Wolf allowed three hits and one run. He struck out seven, walked one and won for the first time since he pitched Baltimore past Tampa Bay on Sept. 13, 2012.

"Randy was great," Marlins manager Mike Redmond said. "You saw a veteran go out there and control the strike zone and change speeds and mix and match. He was able to throw all his pitches for strikes and keep them off balance."

The Rays came into the game off balance, and fell to 0-7 on their eight-game trip. They're 12 games below .500 for the first time since 2007, and their record (23-35) is the worst in the American League.

The Rays went 0 for 5 with runners in scoring position. They've scored six runs in their past five games.

"I still have a lot of faith in these guys," manager Joe Maddon said. "I'm not wavering on that whatsoever. It's just the particular moment we're in right now. We're going to turn this thing around."

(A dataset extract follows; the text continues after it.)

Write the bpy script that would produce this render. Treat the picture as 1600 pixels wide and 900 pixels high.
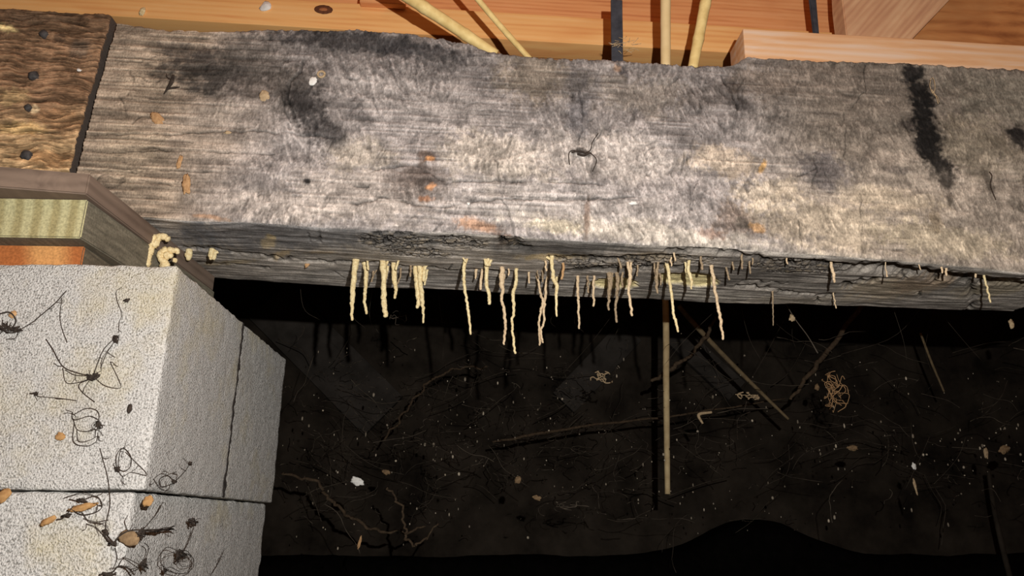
import bpy, bmesh, math, random
import numpy as np
from mathutils import Matrix, Vector

for o in list(bpy.data.objects):
    bpy.data.objects.remove(o, do_unlink=True)
SC = bpy.context.scene
COL = SC.collection
RNG = random.Random(7)

# ------------------------------------------------------------------ camera
F = 1143.0
PITCH, YAW = math.radians(17.8), math.radians(2.4)
_fw = np.array([math.sin(YAW)*math.cos(PITCH), math.cos(YAW)*math.cos(PITCH), math.sin(PITCH)])
_ri = np.array([math.cos(YAW), -math.sin(YAW), 0.0])
_up = np.cross(_ri, _fw)
cam_d = bpy.data.cameras.new('camera')
cam_d.sensor_width = 36.0
cam_d.lens = F/1600.0*36.0
cam_d.clip_start = 0.01
cam = bpy.data.objects.new('camera', cam_d)
cam.matrix_world = Matrix(((_ri[0], _up[0], -_fw[0], 0), (_ri[1], _up[1], -_fw[1], 0),
                           (_ri[2], _up[2], -_fw[2], 0), (0, 0, 0, 1)))
COL.objects.link(cam)
SC.camera = cam

# ------------------------------------------------------------------ world and light
w = bpy.data.worlds.new('world'); SC.world = w; w.use_nodes = True
w.node_tree.nodes['Background'].inputs[0].default_value = (0.9, 0.95, 1.0, 1)
w.node_tree.nodes['Background'].inputs[1].default_value = 0.004
ld = bpy.data.lights.new('phone_torch', 'POINT')       # the torch held beside the lens
ld.energy = 31.0
ld.color = (1.0, 0.975, 0.945)
ld.shadow_soft_size = 0.0035
lo = bpy.data.objects.new('phone_torch', ld)
LIGHT = (0.065, -0.02, 0.08)
lo.location = LIGHT
COL.objects.link(lo)
SC.view_settings.view_transform = 'Standard'
SC.view_settings.look = 'None'
SC.view_settings.exposure = 0.0
SC.view_settings.gamma = 1.0
SC.view_settings.use_curve_mapping = False

# ------------------------------------------------------------------ pixel -> place
def ray(px, py):
    return _fw + (px-800)/F*_ri - (py-450)/F*_up
def at_y(px, py, Y):
    d = ray(px, py); return d*(Y/d[1])
def at_z(px, py, Z):
    d = ray(px, py); return d*(Z/d[2])

# beam frame: origin at the lower front edge above the pier, u along, v deep, w up
TH, RHO = math.radians(0.4165), math.radians(1.924)
BO = np.array([-0.35, 0.718, 0.299])
EX = np.array([math.cos(TH)*math.cos(RHO), math.sin(TH)*math.cos(RHO), -math.sin(RHO)])
EY = np.array([-math.sin(TH), math.cos(TH), 0.0])
EZ = np.cross(EX, EY)
BH, BT = 0.2446, 0.186
def uvw(u, v, w):
    return BO + u*EX + v*EY + w*EZ
def on_v(px, py, v):            # (u, w) on the plane at depth v
    d = ray(px, py); t = (BO@EY + v)/(d@EY); p = d*t - BO
    return p@EX, p@EZ
def on_w(px, py, w=0.0):        # (u, v) on the plane at height w
    d = ray(px, py); t = (BO@EZ + w)/(d@EZ); p = d*t - BO
    return p@EX, p@EY
BEAM_M = Matrix(((EX[0], EY[0], EZ[0], BO[0]), (EX[1], EY[1], EZ[1], BO[1]),
                 (EX[2], EY[2], EZ[2], BO[2]), (0, 0, 0, 1)))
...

Four Miami relievers completed the six-hitter, and Steve Cishek pitched a perfect ninth for his 12th save in 13 chances. The Marlins, coming off a sloppy series against Atlanta, snapped a streak of four consecutive home losses as they started a four-game home-and-home series against their intrastate rivals.

"That felt more like a Marlins game we're used to watching, getting hits when we need to and the pitching staff doing their part," third baseman Casey McGehee said.